Using the funds remaining from the Wasserman commission, along with financial aid from his father, Lynch embarked on his second movie, The Alphabet. A four-minute film starring Reavey, The Alphabet was inspired by Reavey’s story of her niece giving an anxious recitation of the alphabet in her sleep. Opening with a shot of Reavey in a white nightgown lying on a white-sheeted bed in a black void, the film goes on to intercut live action with animation. The drawings in the film are accompanied by an innovative soundtrack that begins with a group of children chanting “A-B-C,” then segues into a male baritone (Lynch’s friend Robert Chadwick) singing a nonsensical song in stentorian tones; a crying baby and cooing mother; and Reavey reciting the entire alphabet. Described by Lynch as “a nightmare about the fear connected with learning,” it’s a charming film with
a menacing undercurrent. It concludes with the woman vomiting blood as she writhes on the bed. “The first time The Alphabet screened in an actual movie theater was at this place called the Band Box,” Reavey recalled. “The film started but the sound was off.” Lynch stood up and shouted, “Stop the film,” then raced up to the projection booth with Reavey behind him. Reavey’s parents had come to see the movie, and Lynch remembers the evening as “a nightmare.”

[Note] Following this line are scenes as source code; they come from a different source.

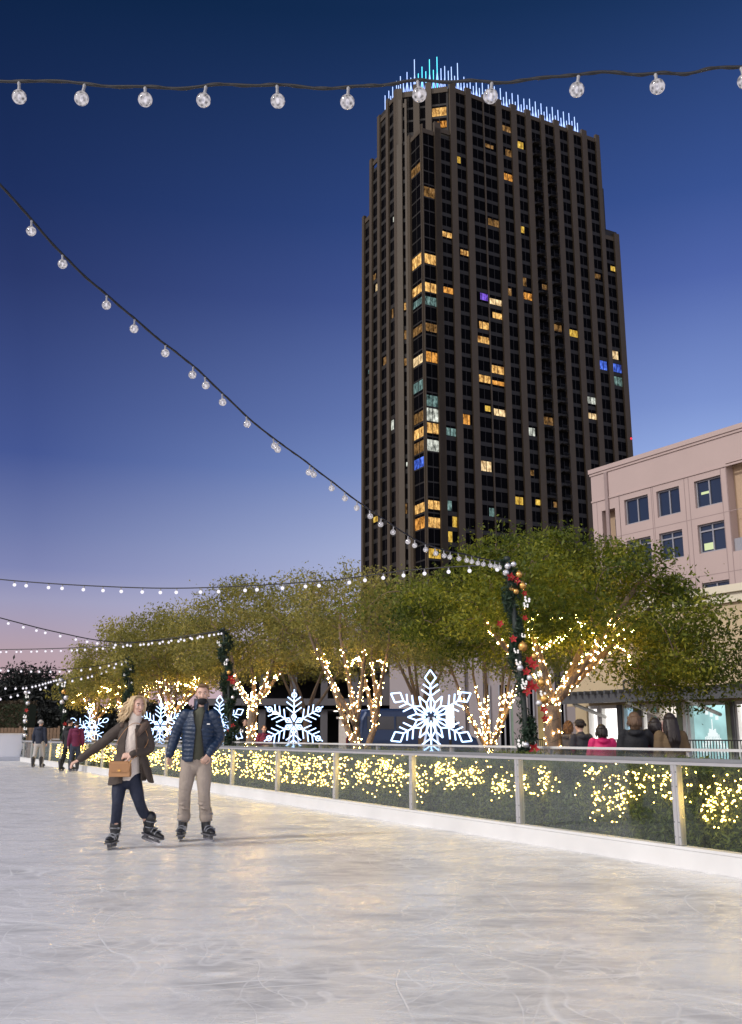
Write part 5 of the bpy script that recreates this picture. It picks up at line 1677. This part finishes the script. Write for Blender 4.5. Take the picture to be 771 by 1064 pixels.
# ---- man in the blue jacket
V3 = Vector
man_loc = V3((-2.20, 12.42, 0))
def man():
    sh = (V3((-.155, .0, 1.585)), V3((.235, .0, 1.585)))
    el = (V3((-.275, .03, 1.315)), V3((.30, .04, 1.285))); wr = (V3((-.335, -.03, 1.055)), V3((.205, -.16, 1.075)))
    hp = (V3((-.075, 0, .985)), V3((.115, 0, .985))); kn = (V3((-.105, -.05, .575)), V3((.145, -.05, .575))); an = (V3((-.12, .03, .20)), V3((.165, .03, .20)))
    hip = V3((.02, .0, 1.0)); ch = V3((.04, 0, 1.40)); nk = V3((.055, .01, 1.66)); H = V3((.068, -.015, 1.845))
    HR = Matrix.Rotation(R(8), 3, 'Z') @ Matrix.Rotation(R(4), 3, 'X')
    k = MB()
    limb(k, [hip + V3((0, 0, -.06)), hip + V3((.005, 0, .12)), ch, V3((.045, .01, 1.54)), nk + V3((0, 0, -.05))], [(.155, .11), (.14, .10), (.165, .115), (.15, .09), (.06, .06)], 20, 6, ref=(0, 1, 0))
    limb(k, [nk + V3((0, .01, -.08)), nk + V3((0, .005, .02)), H + V3((0, .02, -.05))], [.062, .056, .056], 12, 3)
    head_parts(k, H, HR, 1.06)
    for i in (0, 1):
        limb(k, [sh[i], el[i], wr[i]], [.052, .042, .028], 12, 6)
        limb(k, [hp[i], kn[i], an[i], an[i] + V3((0, -.02, -.06))], [.085, .058, .042, .04], 12, 6)
    hand(k, wr[0], V3((-.05, -.1, -1)), V3((1, -.2, .1)), -1, 1.05, .45)
    hand(k, wr[1], V3((-.50, -.25, -.75)), V3((-.5, .6, 0)), 1, 1.05, .7)
    me = remesh(k, "person", [m_skin, m_eye, m_iris, m_lip, m_teeth, m_brow1], .0068, 4)
    f = MB(); face_features(f, H, HR, 1.06)
    root = bpy.data.objects.new("person", me); COL.objects.link(root); root.location = man_loc; root.scale = (.955,) * 3
    join_into(me, f)
    tag(root, "tall man in a blue quilted jacket and black chin mask skating beside the blond woman", "person")
    # hair: short, combed
    k = MB(); rd = random.Random(3)
    k.ball(H + HR @ V3((0, .026, .058)), (.086, .098, .086), 16, 10, rot=HR)
    k.ball(H + HR @ V3((0, -.045, .118)), (.06, .055, .026), 12, 8, rot=HR)
    for sg in (-1, 1): k.ball(H + HR @ V3((sg * .074, .03, .03)), (.014, .05, .05), 10, 8, rot=HR)
    hm = remesh(k, "hair", [m_hair1], .007, 3)
    cut_faces(hm, lambda c, n: (HR.inverted() @ (c - H)).y < -.045 and (HR.inverted() @ (c - H)).z < .075)
    quad_obj("hair", hm, root)
    # mask pulled down to the chin
    k = MB(); k.ball(H + HR @ V3((0, -.052, -.083)), (.064, .060, .052), 18, 12, rot=HR)
    mm = remesh(k, "face_mask", [m_maskk], .007, 2)
    quad_obj("face_mask", mm, root)
    k = MB()
    for sg in (-1, 1): k.tube([H + HR @ V3(p) for p in ((sg * .055, -.055, -.06), (sg * .08, -.01, -.03), (sg * .084, .03, -.01))], .004, 5)
    obj("ear_loop", k, m_maskk, root)
    # t-shirt front seen in the open jacket
    k = MB(); limb(k, [hip + V3((0, -.0, .03)), hip + V3((.005, -.01, .12)), ch + V3((0, -.008, 0)), V3((.045, .005, 1.56)), nk + V3((0, .005, -.015))], [(.172, .128), (.158, .118), (.175, .13), (.135, .10), (.072, .07)], 20, 6, ref=(0, 1, 0))
    quad_obj("shirt", remesh(k, "shirt", [m_olive], .011, 4), root)
    # trousers
    k = MB()
    limb(k, [hip + V3((0, 0, .07)), hip + V3((0, 0, -.05))], [(.168, .125), (.168, .125)], 18, 3, ref=(0, 1, 0))
    for i in (0, 1):
        limb(k, [hp[i] + V3((0, 0, .02)), hp[i].lerp(kn[i], .5) + V3((0, -.01, 0)), kn[i] + V3((0, -.01, 0)), kn[i].lerp(an[i], .5) + V3((0, .01, 0)), an[i] + V3((0, .0, .09))], [(.112, .115), (.098, .10), (.079, .085), (.076, .08), (.078, .084)], 16, 7, ref=(0, 1, 0))
        # folds and cuffs
        limb(k, [an[i] + V3((0, 0, .13)), an[i] + V3((0, 0, .09))], [(.084, .09), (.088, .094)], 14, 2, ref=(0, 1, 0))
        for z_, sx in ((.52, .02), (.45, -.02), (.40, .015)):
            p = kn[i] + V3((sx, -.045, z_ - .575)); k.tube([p + V3((-.05, .02, .012)), p + V3((0, -.028, 0)), p + V3((.05, .02, -.01))], .012, 6, roundcap=True)
    quad_obj("trousers", remesh(k, "trousers", [m_khaki], .009, 4), root)
    # quilted jacket
    k = MB()
    limb(k, [hip + V3((.0, .0, -.06)), hip + V3((0, .0, .18)), ch + V3((0, 0, .0)), V3((.045, .01, 1.56)), nk + V3((0, .015, -.03))], [(.195, .16), (.196, .16), (.215, .165), (.185, .13), (.10, .10)], 26, 14, ref=(0, 1, 0), ripple=.07, freq=19)
    for i in (0, 1):
        limb(k, [sh[i] + V3((.015 if i == 0 else -.015, 0, -.01)), sh[i].lerp(el[i], .5), el[i], el[i].lerp(wr[i], .6), wr[i] + (el[i] - wr[i]) * .06], [(.088, .09), (.079, .081), (.071, .072), (.062, .062), (.050, .052)], 18, 12, ripple=.10, freq=17)
    limb(k, [nk + V3((0, .02, -.06)), nk + V3((0, .018, .055))], [(.094, .094), (.096, .092)], 18, 4, ref=(0, 1, 0))
    jm = remesh(k, "jacket", [m_blue, m_bluein], .0075, 2, .4)
    def opening(c, n):
        g = .035 + .045 * max(0, (1.40 - c.z)) / .45 if c.z < 1.40 else .035 + .035 * (c.z - 1.4) / .2
        cx_ = .045 + .045 * (1.66 - c.z)
        return (c.y < -.05 and abs(c.x - cx_) < g and c.z < 1.78 and abs(c.x - .05) < .17 and c.y > -.3 and not (c.x > .13 and c.y < -.17)) or (c.z > 1.70 and n.z > .6)
    cut_faces(jm, lambda c, n: c.z < .985 or opening(c, n))
    j = quad_obj("jacket", jm, root)
    so_ = j.modifiers.new("t", 'SOLIDIFY'); so_.thickness = .012; so_.offset = -1
    k = MB(); 
    for sg in (-1, 1):
        pts = []
        for z in np.linspace(1.0, 1.62, 9):
            g = .035 + .045 * max(0, (1.40 - z)) / .45 if z < 1.40 else .035 + .035 * (z - 1.4) / .2
            pts.append((.045 + .045 * (1.66 - z) + sg * g, -.157 + .05 * max(0, (z - 1.45) / .2), z))
        k.tube(pts, .007, 5)
    obj("zip", k, m_maskk, j)
    k = MB(); k.box((.185, -.157, 1.46), (.042, .006, .016), Matrix.Rotation(R(-14), 3, 'Z')); obj("chest_logo", k, m_wf, j)
    skate(root, an[0] + V3((-.005, -.085, -.20)), R(2), 0, 0, SK, 1.06)
    skate(root, an[1] + V3((.045, -.07, -.20)), R(32), 0, 0, SK, 1.06)
    return root
def join_into(me, mb):
    """append coloured features to a body mesh"""
    bm = bmesh.new(); bm.from_mesh(me)
    vs_ = [bm.verts.new(p) for p in mb.v]
    for f, mi in zip(mb.f, mb.m):
        try:
            q = bm.faces.new([vs_[i] for i in f]); q.material_index = mi; q.smooth = True
        except ValueError: pass
    bm.to_mesh(me); bm.free()
m_brow1 = pbr("brown brow", (.10, .06, .035), .8); m_hair1 = pbr("short light brown hair", (.20, .115, .055), .7, var=.3, scale=40, bump=.5, bscale=120)
m_maskk = pbr("black cloth", (.010, .010, .014), .85); m_olive = pbr("olive grey shirt", (.085, .088, .062), .9, var=.2, scale=12, bump=.6, bscale=12)
m_khaki = pbr("beige trousers", (.37, .31, .26), .9, var=.14, scale=9, bump=1.0, bscale=11)
m_blue = pbr("blue quilted nylon", (.006, .024, .064), .45, var=.3, scale=9, bump=.5, bscale=30, spec=.6); m_bluein = pbr("jacket lining", (.01, .02, .04), .7)
man()

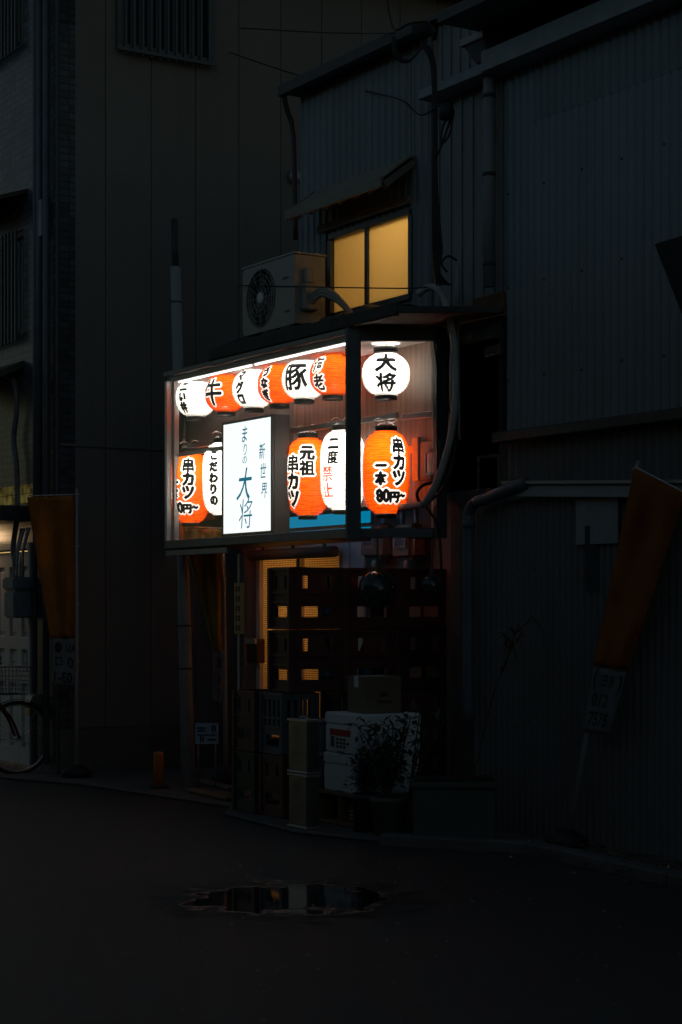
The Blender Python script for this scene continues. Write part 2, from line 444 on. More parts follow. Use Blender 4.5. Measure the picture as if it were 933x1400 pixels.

“David’s work was the center of our life, and as soon as he made a film it was all about him being able to make another one,” said Reavey. “I had no doubt that he loved me, but he said, ‘The work is the main thing and it has to come first.’ That’s just the way it was. I felt extremely involved in David’s work, too—we really did connect in terms of aesthetics. I remember seeing him do stuff that just wowed me. I’d say, ‘Jesus! You’re a genius!’ I said that a lot, and I think he is. He would do stuff that seemed so right and original.”